Mas não se continue a afirmar, com insensatês e crueldade, que «Jesus nos salva apesar da Igreja». Equivaleria a dizer que «o Verbo encarnou apesar da carne». Não, senhor; encarnou com todas as consequências. E uma delas é, sem dúvida, a complexidade humana. Não abraçou o pecado, mas aceitou a complicação, a burocracia, as garatujas, as tolices e misérias humanas.
Por muito santa e «divina» que seja uma instituição, dessa complexidade não se livrará jamais. Acolher uma Igreja na qual nem tudo nos agrada equivale a um acto de fé na encarnação do Filho de Deus. Não me escandalizo das fraquezas da Igreja, porque também me não aflige, antes me enternece, a fragilidade de Jesus no Natal e da Paixão.
Dedicar-se à observação amorosa da Igreja e manter-se numa constante vigília de pureza a respeito dela, não vem daí qualquer mal ao mundo. Desde que não pretendamos ser mais papistas que o Papa nem mais cristãos que Jesus Cristo!
Uma pessoa não acredita apesar da Igreja, mas por meio de la, do mesmo modo que acreditamos em Jesus, Filho de Deus, não apesar da sua Encarnação, mas por ela.
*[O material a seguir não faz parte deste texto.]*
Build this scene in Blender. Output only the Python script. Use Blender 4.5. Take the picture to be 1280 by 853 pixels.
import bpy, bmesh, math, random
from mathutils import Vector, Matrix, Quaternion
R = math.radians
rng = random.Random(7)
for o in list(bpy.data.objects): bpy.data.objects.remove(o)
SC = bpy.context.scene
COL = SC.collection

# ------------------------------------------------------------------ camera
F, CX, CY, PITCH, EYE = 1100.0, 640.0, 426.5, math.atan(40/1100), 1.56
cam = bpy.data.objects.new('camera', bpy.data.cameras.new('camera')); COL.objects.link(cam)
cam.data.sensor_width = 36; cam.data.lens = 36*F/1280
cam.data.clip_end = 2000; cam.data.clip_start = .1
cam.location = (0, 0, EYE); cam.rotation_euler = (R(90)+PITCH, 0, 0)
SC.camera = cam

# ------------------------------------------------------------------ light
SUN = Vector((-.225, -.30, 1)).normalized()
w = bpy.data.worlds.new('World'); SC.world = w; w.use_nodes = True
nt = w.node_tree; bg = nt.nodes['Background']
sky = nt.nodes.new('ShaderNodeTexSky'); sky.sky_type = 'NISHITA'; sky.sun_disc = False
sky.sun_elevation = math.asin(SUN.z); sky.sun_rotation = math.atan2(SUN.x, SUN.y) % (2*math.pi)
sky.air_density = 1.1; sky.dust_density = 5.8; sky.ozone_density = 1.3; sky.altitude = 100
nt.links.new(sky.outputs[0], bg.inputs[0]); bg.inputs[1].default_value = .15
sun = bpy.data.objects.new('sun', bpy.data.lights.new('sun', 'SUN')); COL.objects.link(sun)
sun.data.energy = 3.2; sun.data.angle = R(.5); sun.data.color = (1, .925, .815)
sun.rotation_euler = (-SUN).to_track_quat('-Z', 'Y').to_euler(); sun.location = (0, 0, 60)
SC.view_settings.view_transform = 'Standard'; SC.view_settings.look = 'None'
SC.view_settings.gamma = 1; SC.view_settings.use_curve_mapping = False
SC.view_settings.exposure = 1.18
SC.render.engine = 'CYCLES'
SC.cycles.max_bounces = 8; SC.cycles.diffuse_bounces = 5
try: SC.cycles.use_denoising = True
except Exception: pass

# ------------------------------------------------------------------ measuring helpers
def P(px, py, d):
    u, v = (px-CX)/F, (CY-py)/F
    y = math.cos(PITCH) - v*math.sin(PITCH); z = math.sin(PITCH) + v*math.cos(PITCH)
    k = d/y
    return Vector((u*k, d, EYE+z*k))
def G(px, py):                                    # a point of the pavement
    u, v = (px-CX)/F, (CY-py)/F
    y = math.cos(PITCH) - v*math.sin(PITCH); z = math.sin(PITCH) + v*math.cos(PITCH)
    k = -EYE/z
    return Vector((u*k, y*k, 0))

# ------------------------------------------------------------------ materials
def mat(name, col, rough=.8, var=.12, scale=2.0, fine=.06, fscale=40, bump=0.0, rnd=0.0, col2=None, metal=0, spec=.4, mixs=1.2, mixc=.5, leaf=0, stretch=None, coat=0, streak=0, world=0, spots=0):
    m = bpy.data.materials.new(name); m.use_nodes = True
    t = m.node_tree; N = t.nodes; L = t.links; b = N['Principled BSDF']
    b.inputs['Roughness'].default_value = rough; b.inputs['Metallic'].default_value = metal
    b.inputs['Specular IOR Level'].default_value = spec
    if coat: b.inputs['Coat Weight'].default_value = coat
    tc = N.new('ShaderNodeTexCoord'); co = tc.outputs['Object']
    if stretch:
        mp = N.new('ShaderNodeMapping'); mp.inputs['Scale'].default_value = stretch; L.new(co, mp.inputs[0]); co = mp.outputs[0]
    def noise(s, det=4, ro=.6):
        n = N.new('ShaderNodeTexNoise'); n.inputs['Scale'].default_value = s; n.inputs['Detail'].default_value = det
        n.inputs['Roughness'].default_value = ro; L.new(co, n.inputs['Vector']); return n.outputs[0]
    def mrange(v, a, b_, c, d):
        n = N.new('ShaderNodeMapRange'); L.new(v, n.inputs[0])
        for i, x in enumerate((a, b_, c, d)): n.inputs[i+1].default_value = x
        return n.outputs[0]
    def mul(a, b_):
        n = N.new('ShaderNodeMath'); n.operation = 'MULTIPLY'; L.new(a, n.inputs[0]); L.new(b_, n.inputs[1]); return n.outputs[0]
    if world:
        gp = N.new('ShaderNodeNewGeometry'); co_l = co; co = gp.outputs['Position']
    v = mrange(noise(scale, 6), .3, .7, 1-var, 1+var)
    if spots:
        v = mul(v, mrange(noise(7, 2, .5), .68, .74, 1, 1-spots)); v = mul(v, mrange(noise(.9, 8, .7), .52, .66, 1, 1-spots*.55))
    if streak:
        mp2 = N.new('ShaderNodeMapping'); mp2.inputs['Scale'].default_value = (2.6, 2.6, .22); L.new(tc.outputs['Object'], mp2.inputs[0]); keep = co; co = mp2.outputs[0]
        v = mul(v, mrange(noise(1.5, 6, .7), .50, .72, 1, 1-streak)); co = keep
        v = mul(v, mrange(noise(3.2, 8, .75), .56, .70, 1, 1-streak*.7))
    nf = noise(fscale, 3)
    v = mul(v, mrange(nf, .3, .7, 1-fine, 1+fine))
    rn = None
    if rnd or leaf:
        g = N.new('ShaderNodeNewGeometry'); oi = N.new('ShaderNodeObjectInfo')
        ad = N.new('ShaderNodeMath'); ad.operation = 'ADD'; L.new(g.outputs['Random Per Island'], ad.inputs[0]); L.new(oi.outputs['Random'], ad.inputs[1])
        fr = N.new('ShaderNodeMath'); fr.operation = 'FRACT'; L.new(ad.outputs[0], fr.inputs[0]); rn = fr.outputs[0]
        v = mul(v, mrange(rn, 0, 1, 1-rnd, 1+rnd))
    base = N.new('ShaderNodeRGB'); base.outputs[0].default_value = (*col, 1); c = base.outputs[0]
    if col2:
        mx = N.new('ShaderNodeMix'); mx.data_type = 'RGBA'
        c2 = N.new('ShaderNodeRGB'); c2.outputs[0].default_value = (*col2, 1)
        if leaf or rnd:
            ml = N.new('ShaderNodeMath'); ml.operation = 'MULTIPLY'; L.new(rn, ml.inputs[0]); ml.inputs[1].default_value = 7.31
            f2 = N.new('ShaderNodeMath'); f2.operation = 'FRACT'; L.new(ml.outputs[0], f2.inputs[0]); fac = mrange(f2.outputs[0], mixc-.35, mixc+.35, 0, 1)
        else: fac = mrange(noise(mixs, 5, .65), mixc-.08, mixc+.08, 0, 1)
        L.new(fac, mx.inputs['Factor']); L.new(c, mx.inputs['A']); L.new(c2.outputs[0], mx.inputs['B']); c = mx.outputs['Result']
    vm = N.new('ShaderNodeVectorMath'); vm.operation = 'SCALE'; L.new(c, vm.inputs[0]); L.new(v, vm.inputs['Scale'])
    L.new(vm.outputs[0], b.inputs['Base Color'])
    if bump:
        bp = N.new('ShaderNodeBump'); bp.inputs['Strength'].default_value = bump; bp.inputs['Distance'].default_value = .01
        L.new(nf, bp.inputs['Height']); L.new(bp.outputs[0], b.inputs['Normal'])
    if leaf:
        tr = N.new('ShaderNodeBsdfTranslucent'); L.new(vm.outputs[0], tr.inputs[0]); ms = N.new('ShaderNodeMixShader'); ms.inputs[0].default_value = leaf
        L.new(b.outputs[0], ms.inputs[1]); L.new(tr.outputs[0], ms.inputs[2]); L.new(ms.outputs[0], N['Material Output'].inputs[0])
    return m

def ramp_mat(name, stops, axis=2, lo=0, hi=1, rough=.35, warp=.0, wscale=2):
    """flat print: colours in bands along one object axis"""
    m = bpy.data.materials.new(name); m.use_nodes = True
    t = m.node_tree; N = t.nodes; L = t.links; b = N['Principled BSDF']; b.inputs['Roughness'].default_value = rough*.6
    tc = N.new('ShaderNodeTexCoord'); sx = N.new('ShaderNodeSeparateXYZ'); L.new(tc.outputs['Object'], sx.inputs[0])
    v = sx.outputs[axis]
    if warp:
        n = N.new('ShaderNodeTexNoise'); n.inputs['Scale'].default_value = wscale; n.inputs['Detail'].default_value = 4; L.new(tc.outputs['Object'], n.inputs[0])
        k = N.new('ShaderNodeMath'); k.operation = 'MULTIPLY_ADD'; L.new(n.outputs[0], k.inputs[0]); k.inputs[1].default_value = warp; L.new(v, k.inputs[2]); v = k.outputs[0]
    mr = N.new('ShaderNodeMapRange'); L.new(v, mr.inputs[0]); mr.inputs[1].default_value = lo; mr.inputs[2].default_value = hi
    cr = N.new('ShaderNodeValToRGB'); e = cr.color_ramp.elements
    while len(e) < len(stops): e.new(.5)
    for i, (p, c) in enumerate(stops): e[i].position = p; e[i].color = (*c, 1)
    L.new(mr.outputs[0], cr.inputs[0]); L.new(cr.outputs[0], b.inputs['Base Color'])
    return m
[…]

Aquele corpo estremecido e suado era – é – o Corpo de Cristo.
Cada vez acho mais acertadas as considerações da norte-americana Flannery O’Connor, escrevendo a um amigo: «Tu julgas a Igreja unicamente pelo seu elemento humano, por católicos sem imaginação e meio-mortos… O milagroso é que a doutrina da Igreja se mantém intacta por meio de tais pessoas e apesar delas. A natureza não é fértil em génios e a Igreja vai-se arranjando com o que a natureza lhe dá. Aos onze anos encontrei um sacerdote idoso que me chamou herege quando o interroguei sobre o evolucionismo; mais ou menos na mesma altura Teilhard de Chardin encontrava-se na China, a investigar o “homem de Pequim”…
A Igreja é a única instituição que tornará suportável o mundo terrível que aí vem; o único que torna suportável a Igreja é que ela, de certa forma, é o Corpo de Cristo e que de Ele nos alimentamos».
Não se pode separar, na Igreja, o elemento divino e o barro humano, o terreno e o celeste, o temporal e o eterno, o que é perfeito na mente de Cristo e o que se pode aperfeioçar pela parte que nos toca. Não devemos soltar nenhum dos cabos.
Somos da mesma família, consanguíneos de pecadores e pecadores nós próprios. A despoluição do grande rio começa pelo afluente que é cada um de nós. Mantemos a Cidade limpa varrendo cada um à sua porta.
Porque não faz mal contestar a Igreja quando a amamos: faz mal contestá-la considerando-se fora, porque se é inocente e puro. Podemos censurar o pecado e as sujeiras que nela existem, desde que sintamos também nós necessidade da lexívia da conversão..
Mais do que espectadores da Barca de Pedro, somos passageiros e remadores. Espectadores culpáveis, dizia Newman. Culpáveis dos males que nela existem nela, porque abundam em nós. E responsáveis pela sua navegação.